SPS Principals versus Board of Education in schedule debate


Courtesy of Stamford Public Schools

A hypothetical student schedule under the district’s favored option for next year, the 4-by-4 hybrid.

Philip Childakos, Staff Writer

The new semesterised schedule has brought up a lot of problems according to administration and department heads. Principals Matt Forker (Stamford High) and Michael Rinaldi (Westhill) urge district leaders to not go ahead with the new schedule. The hybrid 4-by-4 schedule, the schedule favored by the district, means that four classes will meet for the duration of a semester including some in the A/B every other day system for the entire school year.

The principals previously stated that they support this system, but now collectively say that due to scheduling issues they are not in support of it. Now they support the use of the A/B schedule, which the Academy of Information Technology and Engineering has been using for a few years and has proven to work well for them.

Their reasoning, according to an email that was sent out, is that there are too many scheduling problems, and many students need schedule fixes which will be possible to fix, leaving them with gaps and no classes in their schedule.

AITE and Westhill faculty initially complained that they weren’t included in the original thought process, so the district allowed AITE to stay with their current schedule and allowed WHS and SHS to operate only some classes under the A/B schedule.

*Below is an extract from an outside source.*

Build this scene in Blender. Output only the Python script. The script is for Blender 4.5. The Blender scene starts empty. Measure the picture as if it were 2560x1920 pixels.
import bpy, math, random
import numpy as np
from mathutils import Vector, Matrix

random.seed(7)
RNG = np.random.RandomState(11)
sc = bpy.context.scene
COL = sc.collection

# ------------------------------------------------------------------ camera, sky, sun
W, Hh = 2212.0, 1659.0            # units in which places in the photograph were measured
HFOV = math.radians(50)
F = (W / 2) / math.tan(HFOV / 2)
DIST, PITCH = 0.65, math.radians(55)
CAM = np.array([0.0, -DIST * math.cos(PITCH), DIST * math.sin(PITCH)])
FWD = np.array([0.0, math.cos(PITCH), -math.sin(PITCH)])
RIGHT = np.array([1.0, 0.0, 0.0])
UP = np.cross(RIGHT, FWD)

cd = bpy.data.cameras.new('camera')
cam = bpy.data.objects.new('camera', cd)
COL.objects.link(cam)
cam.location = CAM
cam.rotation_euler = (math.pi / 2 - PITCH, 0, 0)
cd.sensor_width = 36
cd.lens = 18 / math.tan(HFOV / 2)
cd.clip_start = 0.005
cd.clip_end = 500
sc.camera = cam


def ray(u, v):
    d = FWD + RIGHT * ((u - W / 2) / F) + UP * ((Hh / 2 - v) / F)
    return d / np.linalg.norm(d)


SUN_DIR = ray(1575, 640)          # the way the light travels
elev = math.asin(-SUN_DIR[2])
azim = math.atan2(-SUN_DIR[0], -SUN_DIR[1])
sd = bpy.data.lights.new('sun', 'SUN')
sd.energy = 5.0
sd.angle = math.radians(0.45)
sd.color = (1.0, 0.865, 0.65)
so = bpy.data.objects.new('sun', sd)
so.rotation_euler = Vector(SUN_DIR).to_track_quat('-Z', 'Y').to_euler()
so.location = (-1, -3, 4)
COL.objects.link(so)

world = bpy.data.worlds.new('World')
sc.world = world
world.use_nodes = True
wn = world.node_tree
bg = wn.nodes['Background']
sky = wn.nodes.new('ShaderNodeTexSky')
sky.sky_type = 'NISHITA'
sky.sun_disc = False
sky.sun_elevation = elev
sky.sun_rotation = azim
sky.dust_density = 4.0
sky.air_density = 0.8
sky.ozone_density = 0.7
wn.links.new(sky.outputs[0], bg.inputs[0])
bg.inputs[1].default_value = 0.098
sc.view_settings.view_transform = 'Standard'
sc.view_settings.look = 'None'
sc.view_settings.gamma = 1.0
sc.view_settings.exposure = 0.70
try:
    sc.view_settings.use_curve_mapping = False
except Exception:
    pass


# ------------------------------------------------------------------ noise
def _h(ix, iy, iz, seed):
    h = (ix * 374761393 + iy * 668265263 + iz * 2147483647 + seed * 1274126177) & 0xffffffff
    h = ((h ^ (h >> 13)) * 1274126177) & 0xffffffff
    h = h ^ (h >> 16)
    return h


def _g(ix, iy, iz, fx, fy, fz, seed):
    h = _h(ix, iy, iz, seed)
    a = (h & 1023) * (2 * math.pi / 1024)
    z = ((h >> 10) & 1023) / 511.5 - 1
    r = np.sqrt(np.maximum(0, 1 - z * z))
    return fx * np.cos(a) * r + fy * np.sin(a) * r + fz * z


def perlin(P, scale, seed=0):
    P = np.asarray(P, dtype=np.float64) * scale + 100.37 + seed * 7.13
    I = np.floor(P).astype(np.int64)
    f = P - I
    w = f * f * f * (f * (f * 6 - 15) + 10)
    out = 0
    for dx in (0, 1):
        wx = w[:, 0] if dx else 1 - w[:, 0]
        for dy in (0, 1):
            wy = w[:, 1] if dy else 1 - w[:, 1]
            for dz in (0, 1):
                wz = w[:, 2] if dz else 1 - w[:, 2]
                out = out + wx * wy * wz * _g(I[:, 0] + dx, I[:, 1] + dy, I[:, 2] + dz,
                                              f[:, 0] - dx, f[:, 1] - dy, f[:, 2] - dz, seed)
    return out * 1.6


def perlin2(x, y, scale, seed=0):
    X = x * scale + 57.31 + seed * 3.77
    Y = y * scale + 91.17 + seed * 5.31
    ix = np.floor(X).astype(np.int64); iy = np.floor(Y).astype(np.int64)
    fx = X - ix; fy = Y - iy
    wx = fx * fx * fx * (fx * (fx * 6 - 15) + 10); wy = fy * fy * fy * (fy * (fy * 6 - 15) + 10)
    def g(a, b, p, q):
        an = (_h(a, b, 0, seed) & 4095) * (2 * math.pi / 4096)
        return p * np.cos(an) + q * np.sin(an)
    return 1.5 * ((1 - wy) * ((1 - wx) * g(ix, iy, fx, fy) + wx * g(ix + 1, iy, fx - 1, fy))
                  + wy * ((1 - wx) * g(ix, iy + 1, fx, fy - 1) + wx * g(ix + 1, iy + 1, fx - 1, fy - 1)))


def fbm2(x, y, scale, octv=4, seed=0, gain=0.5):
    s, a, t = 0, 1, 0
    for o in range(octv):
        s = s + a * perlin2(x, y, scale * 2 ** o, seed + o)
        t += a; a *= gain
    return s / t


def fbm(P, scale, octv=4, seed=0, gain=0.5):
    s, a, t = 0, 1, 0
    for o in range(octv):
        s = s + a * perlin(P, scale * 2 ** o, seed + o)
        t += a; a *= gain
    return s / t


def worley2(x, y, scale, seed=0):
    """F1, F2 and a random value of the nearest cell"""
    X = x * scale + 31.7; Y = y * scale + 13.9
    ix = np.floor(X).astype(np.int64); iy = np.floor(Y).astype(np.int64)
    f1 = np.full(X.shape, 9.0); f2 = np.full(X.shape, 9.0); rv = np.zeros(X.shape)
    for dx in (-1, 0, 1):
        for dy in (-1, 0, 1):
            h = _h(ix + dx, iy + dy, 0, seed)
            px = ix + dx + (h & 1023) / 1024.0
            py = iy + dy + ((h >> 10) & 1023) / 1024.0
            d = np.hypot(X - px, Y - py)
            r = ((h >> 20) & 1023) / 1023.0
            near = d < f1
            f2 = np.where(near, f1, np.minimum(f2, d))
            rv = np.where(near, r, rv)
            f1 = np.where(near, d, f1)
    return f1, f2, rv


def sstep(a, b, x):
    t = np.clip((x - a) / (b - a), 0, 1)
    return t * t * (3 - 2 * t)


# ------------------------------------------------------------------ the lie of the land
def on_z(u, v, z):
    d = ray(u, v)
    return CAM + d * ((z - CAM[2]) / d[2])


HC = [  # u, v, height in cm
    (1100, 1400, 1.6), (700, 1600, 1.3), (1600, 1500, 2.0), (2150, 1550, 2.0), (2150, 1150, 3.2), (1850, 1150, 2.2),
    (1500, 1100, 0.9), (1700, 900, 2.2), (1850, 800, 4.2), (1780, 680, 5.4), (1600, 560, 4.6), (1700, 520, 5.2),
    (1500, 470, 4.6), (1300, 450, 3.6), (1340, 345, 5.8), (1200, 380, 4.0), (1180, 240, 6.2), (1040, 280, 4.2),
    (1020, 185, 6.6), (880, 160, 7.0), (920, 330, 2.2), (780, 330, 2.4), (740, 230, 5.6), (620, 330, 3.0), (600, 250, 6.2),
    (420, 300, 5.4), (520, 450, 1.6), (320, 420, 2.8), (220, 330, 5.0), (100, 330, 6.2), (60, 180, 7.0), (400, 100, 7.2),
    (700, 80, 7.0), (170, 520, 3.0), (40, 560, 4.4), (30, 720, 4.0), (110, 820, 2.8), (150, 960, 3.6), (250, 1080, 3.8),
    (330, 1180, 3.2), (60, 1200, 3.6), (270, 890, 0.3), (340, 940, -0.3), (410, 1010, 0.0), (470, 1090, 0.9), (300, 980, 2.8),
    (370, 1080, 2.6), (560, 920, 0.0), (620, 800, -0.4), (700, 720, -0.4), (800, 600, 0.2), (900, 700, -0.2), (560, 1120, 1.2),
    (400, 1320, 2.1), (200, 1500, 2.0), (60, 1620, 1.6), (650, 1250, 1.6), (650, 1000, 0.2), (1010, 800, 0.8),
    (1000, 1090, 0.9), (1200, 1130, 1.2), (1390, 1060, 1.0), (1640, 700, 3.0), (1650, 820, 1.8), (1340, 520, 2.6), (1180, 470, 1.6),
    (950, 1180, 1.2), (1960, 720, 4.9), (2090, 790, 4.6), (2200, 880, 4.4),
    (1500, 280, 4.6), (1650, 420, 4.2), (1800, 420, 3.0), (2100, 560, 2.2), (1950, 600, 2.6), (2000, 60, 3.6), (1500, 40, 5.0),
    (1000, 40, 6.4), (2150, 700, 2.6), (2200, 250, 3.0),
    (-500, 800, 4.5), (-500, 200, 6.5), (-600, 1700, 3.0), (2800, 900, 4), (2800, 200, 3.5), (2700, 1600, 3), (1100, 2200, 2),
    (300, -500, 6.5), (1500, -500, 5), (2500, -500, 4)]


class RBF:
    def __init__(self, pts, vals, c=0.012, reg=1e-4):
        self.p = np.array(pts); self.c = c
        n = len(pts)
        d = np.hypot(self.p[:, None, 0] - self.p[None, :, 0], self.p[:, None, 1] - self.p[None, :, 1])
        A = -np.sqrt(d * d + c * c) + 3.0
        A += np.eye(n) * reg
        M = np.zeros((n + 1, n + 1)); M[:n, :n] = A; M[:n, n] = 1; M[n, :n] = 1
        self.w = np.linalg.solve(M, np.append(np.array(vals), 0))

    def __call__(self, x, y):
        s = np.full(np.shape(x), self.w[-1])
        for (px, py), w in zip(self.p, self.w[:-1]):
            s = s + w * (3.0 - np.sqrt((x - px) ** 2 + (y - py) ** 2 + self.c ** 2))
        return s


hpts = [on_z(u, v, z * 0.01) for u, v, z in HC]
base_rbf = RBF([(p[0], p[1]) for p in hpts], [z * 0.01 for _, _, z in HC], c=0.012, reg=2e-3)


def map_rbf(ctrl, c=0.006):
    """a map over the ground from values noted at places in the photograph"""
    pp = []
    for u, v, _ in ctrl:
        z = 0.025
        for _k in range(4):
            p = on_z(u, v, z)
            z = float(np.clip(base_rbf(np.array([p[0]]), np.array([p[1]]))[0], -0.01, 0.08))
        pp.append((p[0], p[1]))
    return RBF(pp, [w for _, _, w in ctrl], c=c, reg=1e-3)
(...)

However, in a May 31 letter, Rinaldi and Forker wrote to the district, “As our high school schedulers have now worked through the process of building the hybrid [4-by-4] schedule, several serious concerns regarding the feasibility, sustainability and success of the hybrid [4-by-4] have come to light.” They explained that they found students are unable to switch out of a class when it is too hard, moving from AP to honors, since they run on different schedules in the hybrid model. They stated, “This would potentially impact students’ ability to graduate on time.”

Another problem that the two principals brought up is the insufficient staff for the new schedule, saying, “this incompatibility lessens the likelihood of being able to fully staff all class sections.” Presumably, this would result in more students using Edgenuity or some other form of learning without a teacher, which has been proven to be less effective.

Both principals believe that the use of the hybrid schedule will be terrible and have a “catastrophic impact on academic achievement.”

Following the release of the principals’ letter, Stamford High School union representatives posted a poll asking if they are for the Hybrid or for the A/B schedule. A total of 74 percent of the teachers at the school responded to this poll, and 98 percent of them favored the A/B schedule.

In an interview with the Stamford Advocate published June 3, Superintendent Tamu Lucero announced that, despite the principals’ strong effort to stop this, Stamford Public High Schools will go through with the hybrid schedule for the 2022-2023 school year.

In an interview with Emilia Otte on CTExaminer, Lucero said that the problems that the principals put forward will be mitigated. She stated, “We have listened and understand all the concerns presented and are confident that we will be able to address them all as we move forward.”

The president of the BOE, Jackie Heftman, says “The superintendent recognizes the challenges associated with instituting a new high school schedule. She is providing support to the schedulers and is confident that they will successfully complete their task.” She said that she will help with scheduling, and understands the concerns.